There is also the timing of the registration of the disputed domain names. The disputed domain names <gameloftnft.com> and <gameloftmetaverse.com> were registered on October 23, 2021, and November 2, 2021, only with a few difference days and several years after the Complainant registered its trademark. The addition of the terms “nft” and “metaverse” to each of the disputed domain names, terms that are related to the Complainant industry, is a clear evidence that Respondent was targeting the Complainant.

In the absence of any argument or evidence to the contrary, the Panel accepts that the Respondent had actual knowledge of the Complainant’s “Gameloft” branded business at the time the disputed domain names were registered.

The Panel visited the disputed domain names and was able to verify that they contain pay-per-click advertising. The disputed domain names contain a statement that reads: “The Sponsored Listings displayed above are served automatically by a third party”. Further to section 3.5 of the WIPO Overview 3.0, “Neither the fact that such links are generated by a third party such as a registrar or auction platform (or their affiliate), nor the fact that the respondent itself may not have directly profited, would by itself prevent a finding of bad faith”.

The circumstances in the case before the Panel indicate that the Respondent was aware of the Complainant’s GAMELOFT trademark when registering the disputed domain names and that the Respondent has intentionally been using them in an attempt to attract, for commercial gain, Internet users to the Respondent’s website by creating a likelihood of confusion with the Complainant’ trademarks as to the source, sponsorship, affiliation, or endorsement of the website or of a product or service on a website.

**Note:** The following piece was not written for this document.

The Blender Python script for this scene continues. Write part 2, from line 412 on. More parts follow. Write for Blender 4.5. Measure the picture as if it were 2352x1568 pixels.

Therefore, taking all the circumstances into account and for all the above reasons, the Panel concludes that the Respondent has registered and is using the disputed domain names in bad faith.

7. Decision

For the foregoing reasons, in accordance with paragraphs 4(i) of the Policy and 15 of the Rules, the Panel orders that the disputed domain names <gameloftmetaverse.com> and <gameloftnft.com> be transferred to the Complainant.